Database Destiny
May 21st, 2006
How can your organization successfully embrace emerging Web technologies and methods of content delivery on the Internet? It seems like every month there is a new hot technology in the industry or a technique that has the Web in a flurry. Every time a colleague or client reads an industry magazine, website, newspaper, or attends a conference, they are introduced to new buzz words. They ask, “can we do that on our website?”
Tactics versus Strategy
Advanced Web technology can be very dangerous to the ill-prepared. Technology is a tactic—a device for accomplishing an end. The risk is when tactics are not founded on a strategy—a careful plan or method. This risk means loss of focus or even worse, time.

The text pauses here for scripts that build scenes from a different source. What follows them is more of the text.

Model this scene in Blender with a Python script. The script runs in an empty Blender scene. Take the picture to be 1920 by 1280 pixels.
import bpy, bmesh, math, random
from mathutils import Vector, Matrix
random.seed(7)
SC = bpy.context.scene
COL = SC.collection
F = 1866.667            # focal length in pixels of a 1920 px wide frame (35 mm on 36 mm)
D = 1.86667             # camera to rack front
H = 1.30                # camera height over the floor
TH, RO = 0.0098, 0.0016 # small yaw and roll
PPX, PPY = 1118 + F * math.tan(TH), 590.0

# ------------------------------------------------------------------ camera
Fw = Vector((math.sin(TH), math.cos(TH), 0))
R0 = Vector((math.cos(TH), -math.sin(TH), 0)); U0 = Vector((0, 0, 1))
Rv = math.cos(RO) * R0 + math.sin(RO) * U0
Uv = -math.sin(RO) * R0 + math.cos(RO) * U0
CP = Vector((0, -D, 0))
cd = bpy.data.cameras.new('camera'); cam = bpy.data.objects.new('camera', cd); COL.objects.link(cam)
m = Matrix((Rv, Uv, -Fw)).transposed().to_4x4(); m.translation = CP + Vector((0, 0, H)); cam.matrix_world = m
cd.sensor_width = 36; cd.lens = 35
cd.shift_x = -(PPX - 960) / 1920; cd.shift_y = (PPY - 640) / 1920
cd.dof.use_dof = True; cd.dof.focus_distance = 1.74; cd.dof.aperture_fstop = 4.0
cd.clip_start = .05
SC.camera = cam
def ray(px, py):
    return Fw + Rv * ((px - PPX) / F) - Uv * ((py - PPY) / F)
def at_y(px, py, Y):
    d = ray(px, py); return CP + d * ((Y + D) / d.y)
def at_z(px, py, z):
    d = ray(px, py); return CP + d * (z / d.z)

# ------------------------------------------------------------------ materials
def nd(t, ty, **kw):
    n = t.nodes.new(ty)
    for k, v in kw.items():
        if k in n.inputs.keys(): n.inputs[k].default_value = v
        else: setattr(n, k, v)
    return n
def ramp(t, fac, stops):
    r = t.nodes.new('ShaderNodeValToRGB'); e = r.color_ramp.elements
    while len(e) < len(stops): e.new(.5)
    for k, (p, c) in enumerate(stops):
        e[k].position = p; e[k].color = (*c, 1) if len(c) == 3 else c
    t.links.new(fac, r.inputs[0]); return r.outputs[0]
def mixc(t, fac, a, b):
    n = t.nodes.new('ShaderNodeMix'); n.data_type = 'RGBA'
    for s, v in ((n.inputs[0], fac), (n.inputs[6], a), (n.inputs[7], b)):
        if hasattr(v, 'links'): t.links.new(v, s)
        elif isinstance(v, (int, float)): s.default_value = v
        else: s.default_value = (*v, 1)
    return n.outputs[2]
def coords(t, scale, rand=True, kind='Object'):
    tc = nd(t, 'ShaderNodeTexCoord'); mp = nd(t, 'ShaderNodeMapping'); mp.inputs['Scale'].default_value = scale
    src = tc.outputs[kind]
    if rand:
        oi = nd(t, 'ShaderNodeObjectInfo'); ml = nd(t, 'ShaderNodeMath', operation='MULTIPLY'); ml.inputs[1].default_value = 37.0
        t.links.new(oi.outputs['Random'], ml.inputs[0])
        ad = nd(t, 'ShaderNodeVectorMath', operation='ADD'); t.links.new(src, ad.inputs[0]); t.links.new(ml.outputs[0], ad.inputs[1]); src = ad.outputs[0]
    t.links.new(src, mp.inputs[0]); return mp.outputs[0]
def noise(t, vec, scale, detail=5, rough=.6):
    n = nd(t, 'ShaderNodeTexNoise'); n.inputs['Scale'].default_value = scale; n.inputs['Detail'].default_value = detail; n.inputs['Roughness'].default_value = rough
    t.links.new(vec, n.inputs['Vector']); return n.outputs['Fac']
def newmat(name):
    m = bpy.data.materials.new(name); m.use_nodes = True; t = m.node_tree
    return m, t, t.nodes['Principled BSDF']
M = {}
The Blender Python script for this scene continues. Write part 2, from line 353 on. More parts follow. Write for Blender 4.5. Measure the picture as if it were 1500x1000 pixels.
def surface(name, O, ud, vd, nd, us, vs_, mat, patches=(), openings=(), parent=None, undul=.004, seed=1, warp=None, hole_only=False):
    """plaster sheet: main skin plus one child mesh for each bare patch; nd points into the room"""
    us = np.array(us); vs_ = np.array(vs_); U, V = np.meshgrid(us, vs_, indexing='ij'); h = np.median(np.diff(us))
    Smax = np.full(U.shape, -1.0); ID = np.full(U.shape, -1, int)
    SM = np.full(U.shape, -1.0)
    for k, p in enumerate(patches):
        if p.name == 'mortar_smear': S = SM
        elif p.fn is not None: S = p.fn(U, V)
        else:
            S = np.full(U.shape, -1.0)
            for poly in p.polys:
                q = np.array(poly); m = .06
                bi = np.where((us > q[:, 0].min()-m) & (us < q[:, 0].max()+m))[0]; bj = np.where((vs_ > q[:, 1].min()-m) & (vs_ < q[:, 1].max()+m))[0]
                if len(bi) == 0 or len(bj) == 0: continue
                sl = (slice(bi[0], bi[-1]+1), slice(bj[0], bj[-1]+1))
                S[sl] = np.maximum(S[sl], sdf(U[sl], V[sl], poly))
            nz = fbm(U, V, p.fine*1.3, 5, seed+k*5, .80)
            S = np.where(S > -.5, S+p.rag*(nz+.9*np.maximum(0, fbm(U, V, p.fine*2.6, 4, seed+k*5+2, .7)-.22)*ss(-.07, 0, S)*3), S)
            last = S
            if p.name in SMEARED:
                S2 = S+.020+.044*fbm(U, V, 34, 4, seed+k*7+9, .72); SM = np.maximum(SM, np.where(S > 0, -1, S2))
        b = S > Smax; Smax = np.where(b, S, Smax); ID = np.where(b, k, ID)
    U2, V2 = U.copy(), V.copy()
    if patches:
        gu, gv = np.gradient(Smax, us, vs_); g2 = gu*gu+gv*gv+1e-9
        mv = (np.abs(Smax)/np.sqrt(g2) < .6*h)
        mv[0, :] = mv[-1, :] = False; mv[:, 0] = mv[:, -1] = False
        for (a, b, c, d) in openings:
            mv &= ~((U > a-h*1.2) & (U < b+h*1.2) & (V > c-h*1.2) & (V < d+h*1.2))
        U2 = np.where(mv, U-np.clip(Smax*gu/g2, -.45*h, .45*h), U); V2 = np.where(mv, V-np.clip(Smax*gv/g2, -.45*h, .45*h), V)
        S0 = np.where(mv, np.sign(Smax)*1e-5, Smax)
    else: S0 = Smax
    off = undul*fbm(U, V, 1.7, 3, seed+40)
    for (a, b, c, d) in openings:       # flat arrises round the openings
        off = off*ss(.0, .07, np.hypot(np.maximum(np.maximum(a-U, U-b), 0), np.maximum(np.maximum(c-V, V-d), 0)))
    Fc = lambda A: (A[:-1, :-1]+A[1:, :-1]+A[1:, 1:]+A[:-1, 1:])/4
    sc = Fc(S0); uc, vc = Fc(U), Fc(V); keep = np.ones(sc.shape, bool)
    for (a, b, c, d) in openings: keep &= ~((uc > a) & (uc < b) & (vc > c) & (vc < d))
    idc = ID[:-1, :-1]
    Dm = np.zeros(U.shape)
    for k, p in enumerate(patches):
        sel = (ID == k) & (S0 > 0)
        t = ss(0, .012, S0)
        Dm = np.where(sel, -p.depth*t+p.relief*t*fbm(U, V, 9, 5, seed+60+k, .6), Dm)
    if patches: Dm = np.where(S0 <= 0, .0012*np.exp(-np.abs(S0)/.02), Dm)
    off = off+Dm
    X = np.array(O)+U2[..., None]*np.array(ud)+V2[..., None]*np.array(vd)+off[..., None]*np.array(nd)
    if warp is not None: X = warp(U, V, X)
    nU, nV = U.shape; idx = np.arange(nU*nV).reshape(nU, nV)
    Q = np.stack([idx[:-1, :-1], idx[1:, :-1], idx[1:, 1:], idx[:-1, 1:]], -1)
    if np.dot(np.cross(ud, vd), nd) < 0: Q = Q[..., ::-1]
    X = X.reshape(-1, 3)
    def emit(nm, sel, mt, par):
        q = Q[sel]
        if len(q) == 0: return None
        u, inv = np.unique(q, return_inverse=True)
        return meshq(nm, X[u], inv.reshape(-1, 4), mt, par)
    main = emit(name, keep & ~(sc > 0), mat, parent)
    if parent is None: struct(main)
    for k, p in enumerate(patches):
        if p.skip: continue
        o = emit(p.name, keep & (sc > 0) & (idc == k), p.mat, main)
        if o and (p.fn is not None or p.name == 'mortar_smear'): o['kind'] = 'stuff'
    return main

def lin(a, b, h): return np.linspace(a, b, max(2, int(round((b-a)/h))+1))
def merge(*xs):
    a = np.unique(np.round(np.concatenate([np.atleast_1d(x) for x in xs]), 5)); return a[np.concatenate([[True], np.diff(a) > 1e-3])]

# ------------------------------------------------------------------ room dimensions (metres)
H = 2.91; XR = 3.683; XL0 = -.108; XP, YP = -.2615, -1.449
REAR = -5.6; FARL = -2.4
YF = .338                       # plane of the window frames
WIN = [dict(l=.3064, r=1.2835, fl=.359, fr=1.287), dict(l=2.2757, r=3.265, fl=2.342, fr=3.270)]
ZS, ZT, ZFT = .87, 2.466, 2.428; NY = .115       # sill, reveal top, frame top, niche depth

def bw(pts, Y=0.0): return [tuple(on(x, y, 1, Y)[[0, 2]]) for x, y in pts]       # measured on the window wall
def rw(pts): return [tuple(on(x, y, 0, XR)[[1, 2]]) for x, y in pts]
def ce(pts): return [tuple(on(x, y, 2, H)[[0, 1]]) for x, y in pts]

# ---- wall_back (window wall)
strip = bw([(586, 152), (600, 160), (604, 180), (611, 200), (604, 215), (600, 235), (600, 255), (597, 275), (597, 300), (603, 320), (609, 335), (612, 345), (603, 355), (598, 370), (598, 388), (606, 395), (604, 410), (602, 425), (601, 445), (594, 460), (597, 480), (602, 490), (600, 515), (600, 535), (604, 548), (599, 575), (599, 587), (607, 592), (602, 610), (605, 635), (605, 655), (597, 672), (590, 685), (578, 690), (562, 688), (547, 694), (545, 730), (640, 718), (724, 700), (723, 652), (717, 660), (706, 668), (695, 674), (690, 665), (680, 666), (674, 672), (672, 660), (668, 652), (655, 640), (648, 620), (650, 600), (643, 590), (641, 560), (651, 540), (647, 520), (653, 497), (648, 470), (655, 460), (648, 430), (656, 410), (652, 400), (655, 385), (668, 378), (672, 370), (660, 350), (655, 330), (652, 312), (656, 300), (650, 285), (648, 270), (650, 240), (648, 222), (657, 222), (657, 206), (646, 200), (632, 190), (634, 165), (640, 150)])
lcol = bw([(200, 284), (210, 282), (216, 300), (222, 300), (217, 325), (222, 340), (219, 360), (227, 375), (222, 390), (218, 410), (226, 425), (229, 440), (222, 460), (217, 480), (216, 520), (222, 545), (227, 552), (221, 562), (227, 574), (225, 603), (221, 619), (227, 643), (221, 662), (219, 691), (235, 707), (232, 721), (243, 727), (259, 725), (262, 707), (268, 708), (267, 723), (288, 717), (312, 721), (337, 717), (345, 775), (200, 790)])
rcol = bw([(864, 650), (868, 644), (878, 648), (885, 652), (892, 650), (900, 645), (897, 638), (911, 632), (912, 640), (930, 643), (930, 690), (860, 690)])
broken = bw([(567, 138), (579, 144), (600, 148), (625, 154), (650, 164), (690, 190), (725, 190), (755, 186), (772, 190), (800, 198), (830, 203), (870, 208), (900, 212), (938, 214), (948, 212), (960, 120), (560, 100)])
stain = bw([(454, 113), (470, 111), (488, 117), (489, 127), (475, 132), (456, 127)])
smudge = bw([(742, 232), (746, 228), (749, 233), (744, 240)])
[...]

Examples of buzzing tactical technologies on the Web are RSS, podcast, blog, syndication, web standards, CSS, and tagging.
Recognize the Trend
The static, flat Web is no longer hot. But, the Internet is still booming. In fact, Web 2.0 has really taken a stronghold on the entire industry and the opportunities are endless. Basically, if you can dream it now, it can be done on the Web. What makes this possible?
I’ll address the question via a hypothetical client meeting where I am only allowed to give one piece of Web-related advice. That is it—only one single, solitary suggestion. The client, fresh from a conference, wishes to embrace the Web 2.0 renaissance and therefore transition to the Web as their dominant marketing communications and content management vehicle.
Best piece of advice; build a database.
To elaborate; the Web is no longer a system of static, flat files with handwritten text interwoven with programming languages. In fact, most of the (professionally-built) Web is a complex system of databases and centralized content sharing bursts of information. A website is merely one mechanism to distribute this information via structured database queries that slice and segment the content requested by the end user. In the case of a website, this data is layered with presentation (color, images, design, etc…) and then delivered to your browser. For RSS, data is formatted in a file that is recognized by software or websites that aggregate and syndicate the content. There are many more examples.
Every professional website is destined to be driven by a database. It is the purest form of web standards; separating content from presentation. And, a database allows for future innovations and technologies to feed off of it from the same exact source without the need to create independent, disconnected islands (or silos) of information. Once a database is professionally created, it grows. It matures. It is nimble and fast. New technologies on the web are created to distribute content in new and amazing ways. Databases make this possible.
So, instead of asking “should we podcast” or “should we redesign our website,” you should first have answered this question: “how should we store our data so that we can distribute it from one centralized source?” This is your website’s destiny.